Entre junho de 2021 e março deste ano, o número de clubes de tiro ativos no país subiu de 1.458 para 2.070, um crescimento de mais de 41% em apenas nove meses. Já entre junho de 2021 e maio passado, foram abertas 620 novas lojas para venda de armas. Os dados, coletados pelo Exército, ao qual cabe fiscalizar o comércio de armas e munições, foram reunidos pelo Instituto Igarapé — organização não governamental que se dedica ao estudo da violência e seus efeitos para a sociedade. Para especialistas e estudiosos do setor, tais números são alarmantes.
Esse avanço tem a ver com uma promessa de campanha do presidente Jair Bolsonaro (PL), defensor da ideia de que uma pessoa armada tem mais chances de enfrentar a violência. Além disso, em vários eventos dos quais participou enfatizou para sua base eleitoral que “povo armado jamais será escravizado”.
Segundo Michele Ramos, do Instituto Igarapé, há atualmente o total descontrole na compra de armas e munições. Ela salienta que a falta de levantamentos oficiais quanto à origem dos artefatos usados pelo crime dificulta o dimensionamento do real tamanho do problema.
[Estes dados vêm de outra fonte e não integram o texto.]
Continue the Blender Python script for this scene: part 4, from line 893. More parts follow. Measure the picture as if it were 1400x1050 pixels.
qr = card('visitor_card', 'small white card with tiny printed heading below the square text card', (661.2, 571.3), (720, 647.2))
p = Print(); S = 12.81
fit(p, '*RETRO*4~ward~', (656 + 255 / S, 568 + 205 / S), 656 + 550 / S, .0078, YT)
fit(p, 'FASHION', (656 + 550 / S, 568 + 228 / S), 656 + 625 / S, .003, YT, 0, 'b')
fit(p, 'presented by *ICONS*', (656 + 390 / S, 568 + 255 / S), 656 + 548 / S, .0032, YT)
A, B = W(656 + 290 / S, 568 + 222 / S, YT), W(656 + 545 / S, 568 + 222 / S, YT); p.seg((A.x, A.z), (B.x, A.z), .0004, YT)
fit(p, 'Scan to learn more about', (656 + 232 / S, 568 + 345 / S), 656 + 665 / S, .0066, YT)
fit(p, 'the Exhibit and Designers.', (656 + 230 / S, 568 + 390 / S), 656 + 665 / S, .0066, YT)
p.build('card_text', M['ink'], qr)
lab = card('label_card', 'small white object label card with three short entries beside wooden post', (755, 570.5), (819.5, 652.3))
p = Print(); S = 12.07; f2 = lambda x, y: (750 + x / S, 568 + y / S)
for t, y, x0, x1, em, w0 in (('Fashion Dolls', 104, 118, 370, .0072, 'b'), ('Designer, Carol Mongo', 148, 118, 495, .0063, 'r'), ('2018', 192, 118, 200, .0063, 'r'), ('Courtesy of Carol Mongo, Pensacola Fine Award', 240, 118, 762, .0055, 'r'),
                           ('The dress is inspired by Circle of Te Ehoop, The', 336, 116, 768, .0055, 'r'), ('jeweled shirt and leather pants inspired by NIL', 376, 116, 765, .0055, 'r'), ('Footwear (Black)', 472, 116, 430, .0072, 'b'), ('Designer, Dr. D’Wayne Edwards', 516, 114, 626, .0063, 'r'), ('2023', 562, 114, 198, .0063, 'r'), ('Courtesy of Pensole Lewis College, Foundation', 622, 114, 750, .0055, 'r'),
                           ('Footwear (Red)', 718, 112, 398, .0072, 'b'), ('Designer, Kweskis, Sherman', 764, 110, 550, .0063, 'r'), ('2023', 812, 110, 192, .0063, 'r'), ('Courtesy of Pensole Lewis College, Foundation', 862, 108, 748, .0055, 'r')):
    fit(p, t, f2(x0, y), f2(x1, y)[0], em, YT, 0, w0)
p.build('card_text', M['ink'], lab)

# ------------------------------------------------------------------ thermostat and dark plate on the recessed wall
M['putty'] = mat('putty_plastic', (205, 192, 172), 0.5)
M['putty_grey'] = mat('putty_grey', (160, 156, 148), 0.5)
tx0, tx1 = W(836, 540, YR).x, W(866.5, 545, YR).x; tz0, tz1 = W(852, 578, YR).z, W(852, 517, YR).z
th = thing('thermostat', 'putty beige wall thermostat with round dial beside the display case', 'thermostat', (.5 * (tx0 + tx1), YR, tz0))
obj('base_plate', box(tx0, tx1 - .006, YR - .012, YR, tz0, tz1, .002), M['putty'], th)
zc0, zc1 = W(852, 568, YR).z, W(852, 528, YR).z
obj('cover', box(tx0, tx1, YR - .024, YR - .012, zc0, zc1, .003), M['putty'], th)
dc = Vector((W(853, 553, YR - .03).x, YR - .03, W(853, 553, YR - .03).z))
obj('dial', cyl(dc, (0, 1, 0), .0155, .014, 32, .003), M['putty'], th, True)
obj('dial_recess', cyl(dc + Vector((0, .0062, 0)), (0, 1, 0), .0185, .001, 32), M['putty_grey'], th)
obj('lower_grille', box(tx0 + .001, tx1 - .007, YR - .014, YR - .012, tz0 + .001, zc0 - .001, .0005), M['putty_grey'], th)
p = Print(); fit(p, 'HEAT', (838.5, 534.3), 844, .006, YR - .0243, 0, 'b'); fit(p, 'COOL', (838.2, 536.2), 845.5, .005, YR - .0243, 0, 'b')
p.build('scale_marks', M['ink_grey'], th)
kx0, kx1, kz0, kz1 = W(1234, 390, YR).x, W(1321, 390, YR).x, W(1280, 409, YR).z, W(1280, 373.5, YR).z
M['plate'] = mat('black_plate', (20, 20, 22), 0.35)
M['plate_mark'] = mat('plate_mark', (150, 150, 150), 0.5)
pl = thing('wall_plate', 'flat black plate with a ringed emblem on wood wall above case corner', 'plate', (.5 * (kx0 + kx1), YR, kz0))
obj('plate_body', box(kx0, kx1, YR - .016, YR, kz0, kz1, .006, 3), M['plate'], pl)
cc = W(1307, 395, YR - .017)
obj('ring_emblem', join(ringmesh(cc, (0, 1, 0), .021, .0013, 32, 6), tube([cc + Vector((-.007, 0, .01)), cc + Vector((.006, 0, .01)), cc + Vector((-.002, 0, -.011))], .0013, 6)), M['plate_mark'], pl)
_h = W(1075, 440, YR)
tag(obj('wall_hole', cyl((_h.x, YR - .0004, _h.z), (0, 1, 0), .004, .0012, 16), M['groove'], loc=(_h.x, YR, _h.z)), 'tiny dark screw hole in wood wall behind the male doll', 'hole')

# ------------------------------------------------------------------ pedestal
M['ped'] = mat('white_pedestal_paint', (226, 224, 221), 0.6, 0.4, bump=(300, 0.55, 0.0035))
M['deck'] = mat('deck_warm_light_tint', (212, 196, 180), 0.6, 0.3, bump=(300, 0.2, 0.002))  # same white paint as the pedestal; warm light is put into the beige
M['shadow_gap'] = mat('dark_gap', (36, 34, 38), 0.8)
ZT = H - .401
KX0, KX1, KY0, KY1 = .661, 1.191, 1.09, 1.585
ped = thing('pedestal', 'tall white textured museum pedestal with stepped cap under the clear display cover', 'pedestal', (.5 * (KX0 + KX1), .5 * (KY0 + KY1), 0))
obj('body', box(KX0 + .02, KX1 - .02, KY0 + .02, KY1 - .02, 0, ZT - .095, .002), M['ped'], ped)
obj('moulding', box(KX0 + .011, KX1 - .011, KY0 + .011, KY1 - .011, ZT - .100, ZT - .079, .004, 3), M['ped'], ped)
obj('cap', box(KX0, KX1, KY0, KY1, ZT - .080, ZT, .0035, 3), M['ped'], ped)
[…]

Isso se confirma, conforme observa Michelle, por meio de recente estudo do Instituto Sou da Paz, que reuniu as marcas das munições deflagradas nas áreas de crimes e confrontos armados no Rio de Janeiro. Quase metade dos cartuchos encontrados são produzidos pela CBC, o que, segundo ela, é um forte indício de serem munições legais. Mas, pela falta de marcação, torna impossível o rastreio até a origem daquela munição.
Michele lembra, ainda, do caso do CAC (colecionador, atirador esportivos e caçador) Vitor Furtado, preso em Goiânia no início do ano com 26 fuzis que, segundo as investigações, estariam sendo negociados com uma facção criminosa do Rio.
PACIFICO - CLUBE DE TIRO
Desvio legal
Já para Roberto Uchôa, que é policial federal e dirigente da Federação Nacional dos Policiais Federais (Fenapef), o crescimento do número de clubes de tiro é um fator negativo, em especial para os praticantes tradicionais do esporte. Ele observa que, atualmente, há a adesão de milhares de atiradores que “não estão interessados no esporte, apenas em andar armados pela rua”. Isso representa, conforme salienta, mais insegurança pública.
Uchôa explica que o porte ou a posse de arma para defesa pessoal é uma atribuição legal da PF e que cabe ao Exército a regulação da prática desportiva do tiro. Por isso, para ampliar o porte de armas sem a necessidade de aprovação de um projeto de lei no Congresso, o governo fez, segundo ele, um desvio legal.
Dempsey Magaldi, ex-policial, instrutor e diretor de uma escola de tiro em Porto Alegre, defende que o crescimento de clubes e escolas aumenta a segurança da população. Ele garante que a fiscalização desses estabelecimentos pelo Exército é muito rígida.
Magaldi considera que o Estado deve seguir exigindo uma qualificação técnica e psicológica mínima para os interessados em se tornar atiradores ou portarem armas. E discorda de Bolsonaro, que insiste que armas dão “liberdade”. “Um remédio amargo para tratar uma situação de força”, classifica.
Para Magaldi, o desvio de armas e munições para o crime são eventos isolados. Para ele, quando isso ocorre, envolve pessoas “infiltradas” nos clubes de tiro e que não são, realmente, atiradores. Ele acredita que se as forças de segurança permitissem a essas instituições acesso aos sistemas de informação policial, seria mais fácil barrar indivíduos potencialmente perigosos ou sob investigação judicial.